Methanol synthesis through CO2 conversion (CO2 + 3H2 → CH3OH + H2O) offers a sustainable pathway for fuel production and chemical feedstock generation. Although Cu/ZnO/Al2O3 (CZA) catalysts are used industrially for methanol synthesis1, the valorization of CO2 is limited by the need to operate at elevated temperatures (500-550 K), and methanol selectivity is poor due to CO formation via the reverse water-gas shift (RWGS) reaction2,3. Here, we report a methanol production with 100% selectivity and a turnover frequency (TOF) of 1.17 molecules site-1 s-1 at 473 K on CuZn alloys by controlling the amount of water in CO2 and H2 mixture.

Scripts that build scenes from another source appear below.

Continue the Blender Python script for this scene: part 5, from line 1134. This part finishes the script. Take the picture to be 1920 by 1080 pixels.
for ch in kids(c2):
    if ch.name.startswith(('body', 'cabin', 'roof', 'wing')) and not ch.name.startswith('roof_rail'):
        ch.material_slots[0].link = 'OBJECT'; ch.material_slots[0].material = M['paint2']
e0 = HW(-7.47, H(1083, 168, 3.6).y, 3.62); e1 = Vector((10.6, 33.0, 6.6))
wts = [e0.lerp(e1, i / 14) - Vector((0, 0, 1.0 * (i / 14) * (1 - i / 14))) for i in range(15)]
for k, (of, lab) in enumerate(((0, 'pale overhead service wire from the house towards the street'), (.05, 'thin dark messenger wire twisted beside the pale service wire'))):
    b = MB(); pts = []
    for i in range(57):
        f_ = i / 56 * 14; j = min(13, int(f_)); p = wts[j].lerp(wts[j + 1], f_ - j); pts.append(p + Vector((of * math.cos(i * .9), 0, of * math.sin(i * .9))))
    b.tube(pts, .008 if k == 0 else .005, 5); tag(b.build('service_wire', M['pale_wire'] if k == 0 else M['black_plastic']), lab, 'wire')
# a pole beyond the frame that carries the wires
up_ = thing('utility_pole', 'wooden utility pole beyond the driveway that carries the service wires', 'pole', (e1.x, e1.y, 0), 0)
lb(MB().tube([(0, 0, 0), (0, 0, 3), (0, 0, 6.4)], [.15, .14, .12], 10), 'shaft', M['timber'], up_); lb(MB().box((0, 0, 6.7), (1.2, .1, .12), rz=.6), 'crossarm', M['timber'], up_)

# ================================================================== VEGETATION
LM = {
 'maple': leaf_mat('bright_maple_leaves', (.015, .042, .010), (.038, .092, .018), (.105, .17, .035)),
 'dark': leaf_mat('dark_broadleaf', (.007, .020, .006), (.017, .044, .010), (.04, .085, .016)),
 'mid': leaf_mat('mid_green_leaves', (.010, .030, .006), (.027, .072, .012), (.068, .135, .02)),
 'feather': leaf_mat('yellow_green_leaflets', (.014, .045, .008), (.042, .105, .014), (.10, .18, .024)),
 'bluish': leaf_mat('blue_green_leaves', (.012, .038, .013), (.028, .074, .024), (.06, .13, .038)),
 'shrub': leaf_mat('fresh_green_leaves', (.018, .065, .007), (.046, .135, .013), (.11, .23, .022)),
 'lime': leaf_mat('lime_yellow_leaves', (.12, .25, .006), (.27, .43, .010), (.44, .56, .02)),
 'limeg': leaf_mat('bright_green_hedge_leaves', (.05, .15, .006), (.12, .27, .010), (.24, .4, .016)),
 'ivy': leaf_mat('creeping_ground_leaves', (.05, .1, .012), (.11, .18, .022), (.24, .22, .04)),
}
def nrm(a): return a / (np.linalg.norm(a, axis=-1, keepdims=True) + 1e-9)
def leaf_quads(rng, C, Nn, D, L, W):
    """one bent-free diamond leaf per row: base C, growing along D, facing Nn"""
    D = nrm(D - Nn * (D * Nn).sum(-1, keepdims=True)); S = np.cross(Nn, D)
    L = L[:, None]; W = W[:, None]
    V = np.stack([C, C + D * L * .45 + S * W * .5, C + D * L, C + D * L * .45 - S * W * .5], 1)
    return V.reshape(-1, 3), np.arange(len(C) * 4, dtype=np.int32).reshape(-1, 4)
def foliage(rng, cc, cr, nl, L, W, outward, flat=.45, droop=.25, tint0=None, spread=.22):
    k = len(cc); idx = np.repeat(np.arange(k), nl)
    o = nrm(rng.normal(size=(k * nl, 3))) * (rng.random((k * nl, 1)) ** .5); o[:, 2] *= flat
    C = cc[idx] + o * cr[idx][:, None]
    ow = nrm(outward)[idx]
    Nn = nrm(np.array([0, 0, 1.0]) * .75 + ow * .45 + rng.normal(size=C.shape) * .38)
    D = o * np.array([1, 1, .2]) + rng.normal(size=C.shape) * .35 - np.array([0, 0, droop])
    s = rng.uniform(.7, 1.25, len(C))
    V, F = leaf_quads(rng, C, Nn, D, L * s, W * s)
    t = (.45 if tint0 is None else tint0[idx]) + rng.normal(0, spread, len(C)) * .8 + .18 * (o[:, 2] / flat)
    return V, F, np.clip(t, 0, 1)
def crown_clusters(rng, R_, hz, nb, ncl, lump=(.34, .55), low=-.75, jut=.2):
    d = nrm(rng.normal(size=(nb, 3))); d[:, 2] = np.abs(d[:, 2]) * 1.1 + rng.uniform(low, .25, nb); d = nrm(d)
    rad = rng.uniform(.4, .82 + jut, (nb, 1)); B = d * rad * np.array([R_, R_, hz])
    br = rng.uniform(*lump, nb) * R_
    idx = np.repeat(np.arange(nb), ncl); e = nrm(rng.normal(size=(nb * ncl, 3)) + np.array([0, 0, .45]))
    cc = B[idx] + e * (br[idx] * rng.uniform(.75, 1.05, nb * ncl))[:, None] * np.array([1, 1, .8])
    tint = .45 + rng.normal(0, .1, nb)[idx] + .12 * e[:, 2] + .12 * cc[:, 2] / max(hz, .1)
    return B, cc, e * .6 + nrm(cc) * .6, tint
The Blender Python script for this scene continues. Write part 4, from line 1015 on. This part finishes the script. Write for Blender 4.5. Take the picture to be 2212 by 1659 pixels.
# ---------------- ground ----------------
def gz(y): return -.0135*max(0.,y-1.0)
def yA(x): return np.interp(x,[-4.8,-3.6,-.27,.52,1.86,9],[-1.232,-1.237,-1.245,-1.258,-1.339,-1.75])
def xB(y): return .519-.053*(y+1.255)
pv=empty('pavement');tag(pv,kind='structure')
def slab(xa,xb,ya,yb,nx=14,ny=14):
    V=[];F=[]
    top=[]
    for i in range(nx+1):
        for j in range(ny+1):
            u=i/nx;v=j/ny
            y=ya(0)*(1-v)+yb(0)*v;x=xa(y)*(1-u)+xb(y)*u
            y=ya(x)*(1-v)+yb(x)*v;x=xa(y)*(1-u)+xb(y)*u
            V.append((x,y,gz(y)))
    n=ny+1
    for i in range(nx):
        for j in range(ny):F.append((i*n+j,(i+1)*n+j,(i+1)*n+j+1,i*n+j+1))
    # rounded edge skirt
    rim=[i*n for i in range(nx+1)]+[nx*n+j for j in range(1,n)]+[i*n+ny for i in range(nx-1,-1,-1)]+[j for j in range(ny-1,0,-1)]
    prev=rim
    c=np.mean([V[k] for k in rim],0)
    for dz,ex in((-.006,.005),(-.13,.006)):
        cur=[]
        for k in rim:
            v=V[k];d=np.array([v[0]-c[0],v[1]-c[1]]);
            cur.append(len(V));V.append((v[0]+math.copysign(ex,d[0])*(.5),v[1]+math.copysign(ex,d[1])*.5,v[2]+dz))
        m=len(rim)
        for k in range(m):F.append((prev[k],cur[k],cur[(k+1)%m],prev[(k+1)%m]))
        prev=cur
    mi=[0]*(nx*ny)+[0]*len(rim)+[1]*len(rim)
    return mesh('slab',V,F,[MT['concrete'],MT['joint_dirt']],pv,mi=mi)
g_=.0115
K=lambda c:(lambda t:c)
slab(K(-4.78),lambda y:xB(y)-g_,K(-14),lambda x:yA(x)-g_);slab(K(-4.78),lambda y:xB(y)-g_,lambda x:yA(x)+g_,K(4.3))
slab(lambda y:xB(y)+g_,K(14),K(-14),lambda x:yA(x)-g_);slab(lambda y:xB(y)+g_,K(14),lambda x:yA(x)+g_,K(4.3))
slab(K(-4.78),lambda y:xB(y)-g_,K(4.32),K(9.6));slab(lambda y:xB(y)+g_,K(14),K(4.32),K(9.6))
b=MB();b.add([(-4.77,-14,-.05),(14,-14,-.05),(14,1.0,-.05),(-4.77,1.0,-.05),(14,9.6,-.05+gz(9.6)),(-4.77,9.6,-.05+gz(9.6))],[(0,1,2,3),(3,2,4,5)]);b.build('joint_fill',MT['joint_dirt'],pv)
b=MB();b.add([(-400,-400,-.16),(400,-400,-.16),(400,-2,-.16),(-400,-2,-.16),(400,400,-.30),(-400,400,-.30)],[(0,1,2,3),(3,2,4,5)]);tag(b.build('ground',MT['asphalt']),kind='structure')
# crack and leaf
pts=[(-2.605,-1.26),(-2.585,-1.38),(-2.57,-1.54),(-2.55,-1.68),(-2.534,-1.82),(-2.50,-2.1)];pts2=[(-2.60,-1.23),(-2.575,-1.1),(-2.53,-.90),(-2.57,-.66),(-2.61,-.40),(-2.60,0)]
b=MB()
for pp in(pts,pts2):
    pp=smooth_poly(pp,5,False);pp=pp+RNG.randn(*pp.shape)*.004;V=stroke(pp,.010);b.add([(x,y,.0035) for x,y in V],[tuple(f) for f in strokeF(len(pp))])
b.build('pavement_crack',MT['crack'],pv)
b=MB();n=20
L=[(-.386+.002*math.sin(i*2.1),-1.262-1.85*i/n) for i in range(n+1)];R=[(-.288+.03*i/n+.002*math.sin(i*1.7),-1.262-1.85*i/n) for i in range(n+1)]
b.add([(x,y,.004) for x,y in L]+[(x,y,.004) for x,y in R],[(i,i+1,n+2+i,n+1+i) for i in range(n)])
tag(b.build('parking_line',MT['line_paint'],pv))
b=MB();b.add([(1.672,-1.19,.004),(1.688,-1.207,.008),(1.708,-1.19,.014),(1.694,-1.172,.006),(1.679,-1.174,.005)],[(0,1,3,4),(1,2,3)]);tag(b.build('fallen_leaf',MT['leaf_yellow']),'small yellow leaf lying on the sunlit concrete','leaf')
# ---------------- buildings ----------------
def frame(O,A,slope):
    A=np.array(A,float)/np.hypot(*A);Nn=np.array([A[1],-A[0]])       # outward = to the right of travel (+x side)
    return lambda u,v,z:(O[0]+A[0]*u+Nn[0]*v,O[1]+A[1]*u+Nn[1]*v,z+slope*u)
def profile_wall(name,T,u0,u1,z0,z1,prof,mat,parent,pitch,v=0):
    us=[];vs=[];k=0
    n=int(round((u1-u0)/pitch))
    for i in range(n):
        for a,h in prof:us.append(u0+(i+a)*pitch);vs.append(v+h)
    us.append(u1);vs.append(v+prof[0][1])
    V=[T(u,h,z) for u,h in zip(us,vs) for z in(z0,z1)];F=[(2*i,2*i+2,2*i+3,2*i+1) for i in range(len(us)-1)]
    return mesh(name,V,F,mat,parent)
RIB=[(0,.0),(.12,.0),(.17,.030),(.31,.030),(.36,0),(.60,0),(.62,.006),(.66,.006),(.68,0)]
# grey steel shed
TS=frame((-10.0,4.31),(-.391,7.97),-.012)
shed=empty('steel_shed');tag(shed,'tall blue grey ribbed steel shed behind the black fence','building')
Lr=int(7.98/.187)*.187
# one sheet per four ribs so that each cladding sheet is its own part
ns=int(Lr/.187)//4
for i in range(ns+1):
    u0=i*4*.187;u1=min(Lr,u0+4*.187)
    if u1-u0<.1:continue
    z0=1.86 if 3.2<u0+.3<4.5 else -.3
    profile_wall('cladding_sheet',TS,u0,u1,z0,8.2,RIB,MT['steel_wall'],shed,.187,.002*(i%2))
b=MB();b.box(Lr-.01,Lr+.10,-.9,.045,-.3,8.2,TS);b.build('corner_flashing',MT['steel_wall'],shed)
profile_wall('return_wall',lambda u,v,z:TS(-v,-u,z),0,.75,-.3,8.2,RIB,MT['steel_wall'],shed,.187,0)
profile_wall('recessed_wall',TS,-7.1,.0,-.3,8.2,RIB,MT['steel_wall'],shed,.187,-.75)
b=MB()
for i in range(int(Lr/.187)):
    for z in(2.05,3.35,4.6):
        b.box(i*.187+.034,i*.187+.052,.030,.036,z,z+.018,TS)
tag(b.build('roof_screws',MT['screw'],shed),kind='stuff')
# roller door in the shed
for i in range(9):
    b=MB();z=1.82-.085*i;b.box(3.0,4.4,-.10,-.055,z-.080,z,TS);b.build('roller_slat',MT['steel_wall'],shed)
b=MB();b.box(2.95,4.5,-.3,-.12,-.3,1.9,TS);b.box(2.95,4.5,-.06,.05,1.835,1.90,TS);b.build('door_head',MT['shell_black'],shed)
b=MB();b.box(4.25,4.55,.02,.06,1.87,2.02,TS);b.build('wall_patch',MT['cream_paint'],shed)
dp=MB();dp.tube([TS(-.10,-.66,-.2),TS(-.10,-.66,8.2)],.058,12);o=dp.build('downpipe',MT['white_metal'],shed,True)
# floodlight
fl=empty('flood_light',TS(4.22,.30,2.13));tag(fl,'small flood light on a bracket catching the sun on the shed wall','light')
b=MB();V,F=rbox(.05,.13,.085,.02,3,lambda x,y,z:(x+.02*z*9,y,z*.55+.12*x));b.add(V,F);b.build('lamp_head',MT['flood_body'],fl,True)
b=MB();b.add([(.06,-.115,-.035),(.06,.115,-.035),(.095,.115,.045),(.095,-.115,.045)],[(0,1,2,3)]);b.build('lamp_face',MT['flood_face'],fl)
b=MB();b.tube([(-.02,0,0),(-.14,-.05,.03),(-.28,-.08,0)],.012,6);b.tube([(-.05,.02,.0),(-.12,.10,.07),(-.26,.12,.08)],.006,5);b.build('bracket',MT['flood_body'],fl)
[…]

Using scanning probe microscopy (SPM) from ultrahigh vacuum (UHV) to 5 bar pressure conditions and density functional theory (DFT) calculations, we directly visualize the mobile Zn3(OH)3 complexes generated by the synergistic interaction with H2O/H2 mixtures and demonstrated their structural flexibility in response to reaction intermediates. The synergy between Cu and Zn sites at the interface ensures complete CO2 conversion to methanol. Our study demonstrates the critical effect of precisely controlling the reaction environment for stabilizing highly active catalytic sites that would otherwise be thermodynamically unfavorable, offering a new strategy for catalyst design beyond traditional approaches of tuning surfaces and interfaces.